The Collaborative Uncertainty Space conversion cost approximately 180,000 dollars, primarily in furniture removal, cushion procurement, and rebrand. If the spaces achieve their projected utilization rate of 40 percent of available hours, they will generate approximately 280,000 dollars in annual revenue, producing a payback period of approximately eight months.
The 40 percent utilization projection is, by Horizon’s own acknowledgment, “aspirational” and represents “the utilization achievable in an optimal market.” Current utilization, in the first two weeks of operation, is approximately 6 percent. Farnsworth-Oakes described the current utilization as “reflecting the market’s learning curve around new paradigms.”
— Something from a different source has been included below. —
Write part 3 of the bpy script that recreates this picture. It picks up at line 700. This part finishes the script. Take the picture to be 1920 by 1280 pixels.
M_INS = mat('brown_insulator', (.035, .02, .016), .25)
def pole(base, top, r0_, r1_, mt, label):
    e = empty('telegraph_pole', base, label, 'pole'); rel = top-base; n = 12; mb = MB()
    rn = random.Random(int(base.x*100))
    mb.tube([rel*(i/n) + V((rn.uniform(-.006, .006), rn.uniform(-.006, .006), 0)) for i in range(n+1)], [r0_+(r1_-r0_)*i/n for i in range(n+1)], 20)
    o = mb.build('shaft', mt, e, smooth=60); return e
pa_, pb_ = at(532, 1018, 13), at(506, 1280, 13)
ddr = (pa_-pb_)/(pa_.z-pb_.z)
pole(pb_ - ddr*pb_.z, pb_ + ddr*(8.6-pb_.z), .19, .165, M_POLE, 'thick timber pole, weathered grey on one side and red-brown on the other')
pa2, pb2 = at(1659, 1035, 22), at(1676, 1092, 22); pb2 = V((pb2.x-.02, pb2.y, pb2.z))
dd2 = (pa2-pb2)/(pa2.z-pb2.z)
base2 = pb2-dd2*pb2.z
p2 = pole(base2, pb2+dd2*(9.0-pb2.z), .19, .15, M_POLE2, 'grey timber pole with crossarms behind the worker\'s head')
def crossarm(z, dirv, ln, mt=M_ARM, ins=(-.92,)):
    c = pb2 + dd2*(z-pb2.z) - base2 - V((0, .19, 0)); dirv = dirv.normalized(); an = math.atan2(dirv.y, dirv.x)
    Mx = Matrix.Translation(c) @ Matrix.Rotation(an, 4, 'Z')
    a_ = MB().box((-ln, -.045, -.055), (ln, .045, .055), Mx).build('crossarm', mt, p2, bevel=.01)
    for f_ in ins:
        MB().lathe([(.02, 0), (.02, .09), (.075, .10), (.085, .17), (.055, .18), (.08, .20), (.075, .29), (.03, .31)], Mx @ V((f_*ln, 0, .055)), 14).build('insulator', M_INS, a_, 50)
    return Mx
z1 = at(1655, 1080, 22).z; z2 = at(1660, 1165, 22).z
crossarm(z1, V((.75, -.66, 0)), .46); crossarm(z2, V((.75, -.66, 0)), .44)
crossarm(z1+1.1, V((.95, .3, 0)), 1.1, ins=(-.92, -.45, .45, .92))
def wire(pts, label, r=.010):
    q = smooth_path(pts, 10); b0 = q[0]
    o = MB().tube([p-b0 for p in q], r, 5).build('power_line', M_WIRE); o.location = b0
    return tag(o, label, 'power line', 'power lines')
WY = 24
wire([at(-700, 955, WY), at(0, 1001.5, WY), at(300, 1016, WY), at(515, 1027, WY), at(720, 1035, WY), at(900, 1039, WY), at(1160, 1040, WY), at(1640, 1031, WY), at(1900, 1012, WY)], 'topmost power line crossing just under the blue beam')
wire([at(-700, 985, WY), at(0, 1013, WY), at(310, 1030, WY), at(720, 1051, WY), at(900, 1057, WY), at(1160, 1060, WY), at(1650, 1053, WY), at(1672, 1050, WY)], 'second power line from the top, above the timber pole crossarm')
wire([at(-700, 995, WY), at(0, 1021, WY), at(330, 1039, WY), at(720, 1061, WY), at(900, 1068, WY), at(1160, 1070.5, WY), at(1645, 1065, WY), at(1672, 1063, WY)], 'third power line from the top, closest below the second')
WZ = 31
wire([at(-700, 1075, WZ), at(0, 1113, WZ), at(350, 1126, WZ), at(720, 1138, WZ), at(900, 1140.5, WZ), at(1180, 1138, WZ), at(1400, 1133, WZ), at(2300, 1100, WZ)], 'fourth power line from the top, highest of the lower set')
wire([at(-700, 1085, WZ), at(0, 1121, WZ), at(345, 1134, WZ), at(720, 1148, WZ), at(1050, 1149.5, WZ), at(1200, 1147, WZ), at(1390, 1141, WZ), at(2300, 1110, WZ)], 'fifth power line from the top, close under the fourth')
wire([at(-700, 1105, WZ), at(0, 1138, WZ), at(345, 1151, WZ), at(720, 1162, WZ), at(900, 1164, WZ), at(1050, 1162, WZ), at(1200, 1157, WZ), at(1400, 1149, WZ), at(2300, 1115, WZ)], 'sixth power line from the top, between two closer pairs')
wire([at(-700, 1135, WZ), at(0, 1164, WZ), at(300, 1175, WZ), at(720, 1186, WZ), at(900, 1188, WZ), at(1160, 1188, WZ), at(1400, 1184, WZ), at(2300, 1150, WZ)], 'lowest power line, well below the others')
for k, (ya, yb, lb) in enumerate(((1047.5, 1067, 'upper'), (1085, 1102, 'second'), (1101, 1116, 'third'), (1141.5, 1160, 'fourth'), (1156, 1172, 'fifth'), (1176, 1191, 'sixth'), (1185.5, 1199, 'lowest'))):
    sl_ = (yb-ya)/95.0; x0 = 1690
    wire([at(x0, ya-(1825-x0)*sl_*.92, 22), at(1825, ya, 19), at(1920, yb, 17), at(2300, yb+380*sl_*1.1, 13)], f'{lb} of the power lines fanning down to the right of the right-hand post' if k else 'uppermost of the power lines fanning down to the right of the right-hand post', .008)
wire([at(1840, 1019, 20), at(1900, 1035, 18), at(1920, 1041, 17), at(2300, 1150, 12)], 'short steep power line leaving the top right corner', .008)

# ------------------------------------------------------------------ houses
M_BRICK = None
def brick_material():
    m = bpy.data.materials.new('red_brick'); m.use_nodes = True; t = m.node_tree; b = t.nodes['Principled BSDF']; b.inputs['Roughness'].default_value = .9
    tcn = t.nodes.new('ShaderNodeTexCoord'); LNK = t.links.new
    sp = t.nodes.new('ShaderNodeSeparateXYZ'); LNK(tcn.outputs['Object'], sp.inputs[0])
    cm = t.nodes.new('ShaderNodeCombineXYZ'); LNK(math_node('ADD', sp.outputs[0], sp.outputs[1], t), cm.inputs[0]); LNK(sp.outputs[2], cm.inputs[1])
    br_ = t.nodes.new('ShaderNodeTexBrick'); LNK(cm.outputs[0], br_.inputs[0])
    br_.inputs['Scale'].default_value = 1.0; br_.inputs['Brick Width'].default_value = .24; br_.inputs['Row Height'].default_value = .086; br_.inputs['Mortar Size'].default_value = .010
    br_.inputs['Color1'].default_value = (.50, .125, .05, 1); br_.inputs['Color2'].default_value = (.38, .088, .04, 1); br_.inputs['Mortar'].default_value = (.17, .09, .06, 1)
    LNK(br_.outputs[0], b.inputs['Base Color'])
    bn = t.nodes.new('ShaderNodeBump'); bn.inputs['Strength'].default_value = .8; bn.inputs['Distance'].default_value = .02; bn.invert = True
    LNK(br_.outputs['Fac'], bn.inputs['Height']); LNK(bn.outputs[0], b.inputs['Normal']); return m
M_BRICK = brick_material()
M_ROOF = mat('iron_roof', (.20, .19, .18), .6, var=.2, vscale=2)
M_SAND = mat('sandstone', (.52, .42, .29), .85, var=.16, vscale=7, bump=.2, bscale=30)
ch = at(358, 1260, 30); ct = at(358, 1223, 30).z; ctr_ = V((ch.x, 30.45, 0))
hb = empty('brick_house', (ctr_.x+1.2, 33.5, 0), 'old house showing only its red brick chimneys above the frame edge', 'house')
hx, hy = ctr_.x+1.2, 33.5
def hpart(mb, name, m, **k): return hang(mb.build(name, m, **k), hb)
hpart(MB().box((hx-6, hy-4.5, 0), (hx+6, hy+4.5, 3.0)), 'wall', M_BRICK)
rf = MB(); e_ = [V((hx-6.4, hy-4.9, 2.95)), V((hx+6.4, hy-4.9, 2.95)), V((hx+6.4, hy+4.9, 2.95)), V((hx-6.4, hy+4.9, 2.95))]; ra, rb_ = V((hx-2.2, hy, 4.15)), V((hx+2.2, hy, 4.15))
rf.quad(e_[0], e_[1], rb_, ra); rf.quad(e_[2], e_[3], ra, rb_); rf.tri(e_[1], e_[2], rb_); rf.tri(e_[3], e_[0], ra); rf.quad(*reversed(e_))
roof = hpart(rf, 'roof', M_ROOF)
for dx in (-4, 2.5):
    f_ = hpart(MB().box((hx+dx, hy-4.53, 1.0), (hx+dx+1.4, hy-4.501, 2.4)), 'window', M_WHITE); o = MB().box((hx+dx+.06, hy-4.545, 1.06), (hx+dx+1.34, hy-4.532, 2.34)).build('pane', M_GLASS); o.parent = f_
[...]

This is consistent with a wider pattern in which commercial real estate projections for new concepts describe optimal performance rather than likely performance, producing optimistic business cases for concepts that then perform at their actual levels.
The Reviews
Several early users of the Collaborative Uncertainty Spaces have left internal feedback through the building’s app. Selected reviews include: “I sat in there for twenty minutes with a crayon and felt something, not sure what” (rated 4 stars); “My team used it for a brainstorming session and it was fine, basically we just sat on the floor” (3 stars); and “I walked in, felt immediately that I should be doing something, could not determine what, and left after eight minutes” (no star rating, described by the reviewer as “an appropriate response to uncertainty”).
For more on Manhattan office space innovation, see The Daily Mash for related London office culture coverage.
The seventeen rooms remain available. The cushions are there. The uncertainty is genuine.